Kutluca, Saadet Partisi’nin; Meclis grubuyla, Başkanlık Divanı ve il ve ilçe başkanlıkları ile birlikte vatandaşların sorunlarını dile getirmeye devam edeceklerini ifade etti.
Kutluca, Problemleri dile getirecek, çözüm tekliflerimizi paylaşacak, muhalefet partisi olmanın tüm sorumluluklarını bihakkın yerine getirmeye çalışacağız.
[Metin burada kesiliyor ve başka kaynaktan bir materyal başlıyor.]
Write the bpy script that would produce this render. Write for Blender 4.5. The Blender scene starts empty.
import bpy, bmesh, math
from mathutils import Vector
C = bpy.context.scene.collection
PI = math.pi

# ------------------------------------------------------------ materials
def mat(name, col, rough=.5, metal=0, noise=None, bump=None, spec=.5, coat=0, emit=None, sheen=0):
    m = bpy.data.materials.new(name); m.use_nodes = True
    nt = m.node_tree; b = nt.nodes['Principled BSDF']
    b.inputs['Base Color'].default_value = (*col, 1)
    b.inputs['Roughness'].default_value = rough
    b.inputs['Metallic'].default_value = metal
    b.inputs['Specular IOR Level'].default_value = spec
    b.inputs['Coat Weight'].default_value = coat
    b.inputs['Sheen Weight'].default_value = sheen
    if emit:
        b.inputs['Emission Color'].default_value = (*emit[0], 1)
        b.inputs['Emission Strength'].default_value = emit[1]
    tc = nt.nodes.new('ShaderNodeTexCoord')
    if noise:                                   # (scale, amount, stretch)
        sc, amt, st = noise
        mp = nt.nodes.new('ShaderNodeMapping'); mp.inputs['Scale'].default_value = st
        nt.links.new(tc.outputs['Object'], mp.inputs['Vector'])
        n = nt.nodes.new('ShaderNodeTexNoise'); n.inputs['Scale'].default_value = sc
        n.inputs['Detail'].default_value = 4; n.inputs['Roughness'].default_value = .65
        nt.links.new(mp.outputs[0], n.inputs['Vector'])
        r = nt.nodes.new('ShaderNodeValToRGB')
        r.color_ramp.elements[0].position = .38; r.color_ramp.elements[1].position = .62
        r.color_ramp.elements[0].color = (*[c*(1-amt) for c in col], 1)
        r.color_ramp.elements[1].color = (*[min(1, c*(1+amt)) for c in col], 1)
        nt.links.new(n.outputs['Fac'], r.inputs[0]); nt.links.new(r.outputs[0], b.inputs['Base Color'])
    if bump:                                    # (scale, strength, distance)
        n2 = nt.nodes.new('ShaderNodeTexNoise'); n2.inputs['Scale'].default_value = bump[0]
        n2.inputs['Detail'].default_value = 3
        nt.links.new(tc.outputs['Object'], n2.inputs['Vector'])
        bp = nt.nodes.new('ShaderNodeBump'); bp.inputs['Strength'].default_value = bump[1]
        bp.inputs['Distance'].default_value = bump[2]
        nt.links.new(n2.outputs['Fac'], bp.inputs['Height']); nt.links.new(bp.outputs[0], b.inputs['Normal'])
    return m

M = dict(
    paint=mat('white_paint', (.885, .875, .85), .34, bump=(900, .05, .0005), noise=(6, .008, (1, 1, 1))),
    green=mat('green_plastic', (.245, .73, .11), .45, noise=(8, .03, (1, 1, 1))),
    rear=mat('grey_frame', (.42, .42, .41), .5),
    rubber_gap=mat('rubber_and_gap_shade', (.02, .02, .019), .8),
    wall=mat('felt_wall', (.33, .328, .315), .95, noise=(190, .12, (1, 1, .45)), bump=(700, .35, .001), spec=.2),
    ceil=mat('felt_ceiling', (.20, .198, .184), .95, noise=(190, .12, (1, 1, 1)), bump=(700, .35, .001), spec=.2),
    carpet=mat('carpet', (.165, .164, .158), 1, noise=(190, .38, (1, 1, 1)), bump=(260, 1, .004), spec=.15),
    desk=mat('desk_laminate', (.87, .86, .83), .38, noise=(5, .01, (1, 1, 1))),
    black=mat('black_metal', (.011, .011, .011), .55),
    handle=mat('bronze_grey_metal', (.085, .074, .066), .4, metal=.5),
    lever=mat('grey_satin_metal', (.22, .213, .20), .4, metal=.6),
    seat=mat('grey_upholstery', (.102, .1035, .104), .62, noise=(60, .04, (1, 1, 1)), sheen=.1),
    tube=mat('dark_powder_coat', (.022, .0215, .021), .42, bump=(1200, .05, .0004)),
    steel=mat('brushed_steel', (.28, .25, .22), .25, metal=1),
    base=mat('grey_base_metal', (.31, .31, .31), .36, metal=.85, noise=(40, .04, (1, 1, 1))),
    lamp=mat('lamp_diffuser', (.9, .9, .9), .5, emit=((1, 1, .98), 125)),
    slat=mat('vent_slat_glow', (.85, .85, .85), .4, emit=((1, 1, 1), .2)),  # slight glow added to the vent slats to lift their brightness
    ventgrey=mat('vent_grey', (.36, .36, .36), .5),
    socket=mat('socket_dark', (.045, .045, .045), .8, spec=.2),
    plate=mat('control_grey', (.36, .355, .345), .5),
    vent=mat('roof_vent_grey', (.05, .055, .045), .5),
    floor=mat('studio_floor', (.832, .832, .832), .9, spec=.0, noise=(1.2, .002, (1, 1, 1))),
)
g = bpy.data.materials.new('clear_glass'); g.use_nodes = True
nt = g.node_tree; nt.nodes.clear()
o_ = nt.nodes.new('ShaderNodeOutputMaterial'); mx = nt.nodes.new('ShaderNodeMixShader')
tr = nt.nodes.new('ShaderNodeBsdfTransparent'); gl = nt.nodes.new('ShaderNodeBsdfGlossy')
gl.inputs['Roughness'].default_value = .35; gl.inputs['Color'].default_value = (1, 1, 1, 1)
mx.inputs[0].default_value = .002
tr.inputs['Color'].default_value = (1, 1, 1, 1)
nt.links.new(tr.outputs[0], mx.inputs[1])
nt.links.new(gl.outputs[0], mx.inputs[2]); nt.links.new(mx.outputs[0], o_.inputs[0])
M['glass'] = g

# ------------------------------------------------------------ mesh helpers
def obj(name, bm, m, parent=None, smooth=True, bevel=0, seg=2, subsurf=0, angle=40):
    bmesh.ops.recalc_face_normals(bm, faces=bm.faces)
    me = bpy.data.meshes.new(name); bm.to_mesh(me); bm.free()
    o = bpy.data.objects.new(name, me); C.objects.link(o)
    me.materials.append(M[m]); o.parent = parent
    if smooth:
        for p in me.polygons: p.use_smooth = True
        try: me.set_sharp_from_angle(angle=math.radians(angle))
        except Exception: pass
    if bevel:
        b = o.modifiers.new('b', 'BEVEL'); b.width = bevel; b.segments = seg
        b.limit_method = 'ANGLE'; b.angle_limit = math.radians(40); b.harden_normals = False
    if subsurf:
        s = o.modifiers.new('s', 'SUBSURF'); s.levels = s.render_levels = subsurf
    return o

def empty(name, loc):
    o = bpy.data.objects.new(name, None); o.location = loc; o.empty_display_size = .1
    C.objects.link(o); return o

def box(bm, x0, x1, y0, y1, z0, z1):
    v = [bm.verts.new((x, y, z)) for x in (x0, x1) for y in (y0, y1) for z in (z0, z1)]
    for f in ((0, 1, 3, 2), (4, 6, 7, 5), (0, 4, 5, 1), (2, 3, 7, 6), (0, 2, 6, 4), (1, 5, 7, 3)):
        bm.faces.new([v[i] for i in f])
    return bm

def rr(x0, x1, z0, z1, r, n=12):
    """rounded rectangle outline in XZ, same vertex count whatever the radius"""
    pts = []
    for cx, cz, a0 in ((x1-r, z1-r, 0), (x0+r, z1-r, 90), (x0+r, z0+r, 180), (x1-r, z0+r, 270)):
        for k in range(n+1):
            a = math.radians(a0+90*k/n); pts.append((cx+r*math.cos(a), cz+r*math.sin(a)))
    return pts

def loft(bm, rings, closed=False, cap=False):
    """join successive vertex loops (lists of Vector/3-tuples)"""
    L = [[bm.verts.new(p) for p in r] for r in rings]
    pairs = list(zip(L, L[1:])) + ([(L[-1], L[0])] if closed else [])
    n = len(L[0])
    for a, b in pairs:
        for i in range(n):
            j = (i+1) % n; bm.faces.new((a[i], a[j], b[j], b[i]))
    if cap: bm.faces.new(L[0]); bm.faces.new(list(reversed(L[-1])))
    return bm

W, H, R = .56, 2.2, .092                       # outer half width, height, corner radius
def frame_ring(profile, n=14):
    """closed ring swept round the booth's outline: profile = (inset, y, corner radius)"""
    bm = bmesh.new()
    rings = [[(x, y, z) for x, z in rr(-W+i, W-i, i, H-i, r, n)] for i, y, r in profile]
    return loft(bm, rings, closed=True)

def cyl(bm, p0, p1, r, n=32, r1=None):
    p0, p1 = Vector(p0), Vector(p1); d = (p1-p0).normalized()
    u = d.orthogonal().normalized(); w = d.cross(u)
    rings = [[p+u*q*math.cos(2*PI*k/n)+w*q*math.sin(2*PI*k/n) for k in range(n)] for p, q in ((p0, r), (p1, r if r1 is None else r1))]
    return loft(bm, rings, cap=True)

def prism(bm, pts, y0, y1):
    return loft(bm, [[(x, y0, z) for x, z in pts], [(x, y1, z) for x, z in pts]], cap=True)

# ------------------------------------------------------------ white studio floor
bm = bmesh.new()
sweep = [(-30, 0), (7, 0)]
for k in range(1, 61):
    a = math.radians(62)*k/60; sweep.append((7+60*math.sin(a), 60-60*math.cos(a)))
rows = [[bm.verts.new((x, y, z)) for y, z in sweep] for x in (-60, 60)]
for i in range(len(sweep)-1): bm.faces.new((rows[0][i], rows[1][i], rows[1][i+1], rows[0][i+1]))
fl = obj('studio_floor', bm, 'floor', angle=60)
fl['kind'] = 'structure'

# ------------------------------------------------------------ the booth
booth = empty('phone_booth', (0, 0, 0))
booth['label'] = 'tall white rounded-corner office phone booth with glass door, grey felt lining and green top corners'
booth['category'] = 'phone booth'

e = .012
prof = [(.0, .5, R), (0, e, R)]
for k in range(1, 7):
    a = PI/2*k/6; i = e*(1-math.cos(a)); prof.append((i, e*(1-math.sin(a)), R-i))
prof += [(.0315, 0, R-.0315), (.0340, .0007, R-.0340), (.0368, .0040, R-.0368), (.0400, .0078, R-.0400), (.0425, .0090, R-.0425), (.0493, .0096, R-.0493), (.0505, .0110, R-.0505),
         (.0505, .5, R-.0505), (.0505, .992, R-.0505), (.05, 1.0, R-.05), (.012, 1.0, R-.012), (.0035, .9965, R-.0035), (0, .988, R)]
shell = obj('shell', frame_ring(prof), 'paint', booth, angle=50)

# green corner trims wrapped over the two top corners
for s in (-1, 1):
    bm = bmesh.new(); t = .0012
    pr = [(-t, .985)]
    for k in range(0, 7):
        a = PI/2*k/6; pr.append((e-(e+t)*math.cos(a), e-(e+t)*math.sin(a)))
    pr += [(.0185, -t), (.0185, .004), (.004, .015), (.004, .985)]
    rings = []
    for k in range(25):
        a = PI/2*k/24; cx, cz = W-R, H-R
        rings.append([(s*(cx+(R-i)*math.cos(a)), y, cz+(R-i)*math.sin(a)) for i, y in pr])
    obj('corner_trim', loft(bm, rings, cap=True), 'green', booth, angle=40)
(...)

Her ne kadar birileri sürekli olarak gündemi değiştirmeye, gerçek gündemleri perdelemeye, kamufle etmeye çabalasa da; bizler ülkemizin gerçek problemlerine odaklanmaya devam edeceğiz. Milletimiz, seçimlerde yaşanan kayıkçı kavgasının farkına varmıştır.
Biz tüm kadrolarımızla bir yandan Yerel Seçim çalışmalarımıza odaklanacak, diğer taraftan vatandaşlarımızın sorunlarının çözüm yollarına mesai harcayacağız.
Çünkü biliyoruz ki; Milli Görüş politikalarına dönülmedikçe ülkemizin feraha çıkması ve refaha kavuşması mümkün değildir!